— Begin —

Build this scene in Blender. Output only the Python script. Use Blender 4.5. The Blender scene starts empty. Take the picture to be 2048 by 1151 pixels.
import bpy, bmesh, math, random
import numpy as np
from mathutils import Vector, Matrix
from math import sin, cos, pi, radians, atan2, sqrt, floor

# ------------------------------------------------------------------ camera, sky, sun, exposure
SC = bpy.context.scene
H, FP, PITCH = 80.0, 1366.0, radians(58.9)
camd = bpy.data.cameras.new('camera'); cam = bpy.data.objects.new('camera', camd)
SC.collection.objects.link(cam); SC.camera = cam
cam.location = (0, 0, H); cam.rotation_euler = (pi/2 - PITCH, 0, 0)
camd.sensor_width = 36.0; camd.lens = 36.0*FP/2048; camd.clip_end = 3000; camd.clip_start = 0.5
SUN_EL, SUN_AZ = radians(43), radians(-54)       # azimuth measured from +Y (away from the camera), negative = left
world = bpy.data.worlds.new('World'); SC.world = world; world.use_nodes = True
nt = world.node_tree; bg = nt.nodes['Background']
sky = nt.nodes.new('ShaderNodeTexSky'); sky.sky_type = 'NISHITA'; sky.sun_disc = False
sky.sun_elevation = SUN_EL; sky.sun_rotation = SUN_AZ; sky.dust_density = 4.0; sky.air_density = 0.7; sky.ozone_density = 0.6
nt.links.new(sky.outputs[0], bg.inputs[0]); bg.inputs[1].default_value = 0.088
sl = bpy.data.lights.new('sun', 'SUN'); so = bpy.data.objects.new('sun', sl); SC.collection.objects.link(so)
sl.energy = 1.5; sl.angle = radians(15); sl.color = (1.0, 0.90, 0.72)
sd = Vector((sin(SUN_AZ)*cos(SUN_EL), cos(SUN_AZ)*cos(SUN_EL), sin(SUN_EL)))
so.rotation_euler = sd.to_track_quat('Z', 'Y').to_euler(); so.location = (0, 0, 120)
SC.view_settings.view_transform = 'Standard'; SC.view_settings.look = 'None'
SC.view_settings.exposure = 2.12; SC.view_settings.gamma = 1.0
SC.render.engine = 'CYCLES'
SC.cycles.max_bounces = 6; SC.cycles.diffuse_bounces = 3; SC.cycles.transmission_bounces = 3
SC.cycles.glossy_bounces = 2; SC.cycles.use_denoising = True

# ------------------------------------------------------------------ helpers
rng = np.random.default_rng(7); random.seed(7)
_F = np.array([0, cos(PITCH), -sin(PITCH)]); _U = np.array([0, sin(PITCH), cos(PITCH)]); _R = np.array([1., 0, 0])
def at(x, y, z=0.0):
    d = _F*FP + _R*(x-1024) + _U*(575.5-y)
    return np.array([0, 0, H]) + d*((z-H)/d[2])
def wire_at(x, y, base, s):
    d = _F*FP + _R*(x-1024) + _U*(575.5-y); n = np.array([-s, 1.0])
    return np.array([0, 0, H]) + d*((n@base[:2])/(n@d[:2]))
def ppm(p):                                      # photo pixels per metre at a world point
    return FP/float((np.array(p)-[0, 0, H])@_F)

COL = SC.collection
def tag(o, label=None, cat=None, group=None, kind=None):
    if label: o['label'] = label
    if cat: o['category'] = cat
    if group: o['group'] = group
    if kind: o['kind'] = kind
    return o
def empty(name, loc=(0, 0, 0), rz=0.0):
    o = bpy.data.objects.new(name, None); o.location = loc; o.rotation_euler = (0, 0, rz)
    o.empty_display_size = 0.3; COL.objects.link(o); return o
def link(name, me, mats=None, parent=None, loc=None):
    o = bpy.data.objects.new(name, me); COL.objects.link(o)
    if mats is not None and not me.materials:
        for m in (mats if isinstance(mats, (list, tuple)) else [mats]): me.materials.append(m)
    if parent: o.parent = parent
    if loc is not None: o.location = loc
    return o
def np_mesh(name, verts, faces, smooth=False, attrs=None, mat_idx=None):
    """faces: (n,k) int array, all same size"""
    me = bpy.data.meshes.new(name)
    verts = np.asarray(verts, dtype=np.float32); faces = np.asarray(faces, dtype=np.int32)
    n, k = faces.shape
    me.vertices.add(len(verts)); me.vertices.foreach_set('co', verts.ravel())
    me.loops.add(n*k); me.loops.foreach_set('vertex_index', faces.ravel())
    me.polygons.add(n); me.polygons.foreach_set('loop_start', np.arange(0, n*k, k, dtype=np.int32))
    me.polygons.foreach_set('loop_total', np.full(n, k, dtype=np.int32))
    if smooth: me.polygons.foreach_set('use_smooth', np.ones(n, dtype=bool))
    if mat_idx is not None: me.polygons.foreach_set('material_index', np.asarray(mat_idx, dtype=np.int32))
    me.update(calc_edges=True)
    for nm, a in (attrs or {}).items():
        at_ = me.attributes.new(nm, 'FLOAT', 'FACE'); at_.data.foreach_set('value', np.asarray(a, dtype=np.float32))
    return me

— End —

Only the lines from the start of the data to the line holding "from math import" are wanted; return them exactly, both ends included.

- **THE OUTPUT**
Build this scene in Blender. Output only the Python script. Use Blender 4.5. The Blender scene starts empty. Take the picture to be 2048 by 1151 pixels.
import bpy, bmesh, math, random
import numpy as np
from mathutils import Vector, Matrix
from math import sin, cos, pi, radians, atan2, sqrt, floor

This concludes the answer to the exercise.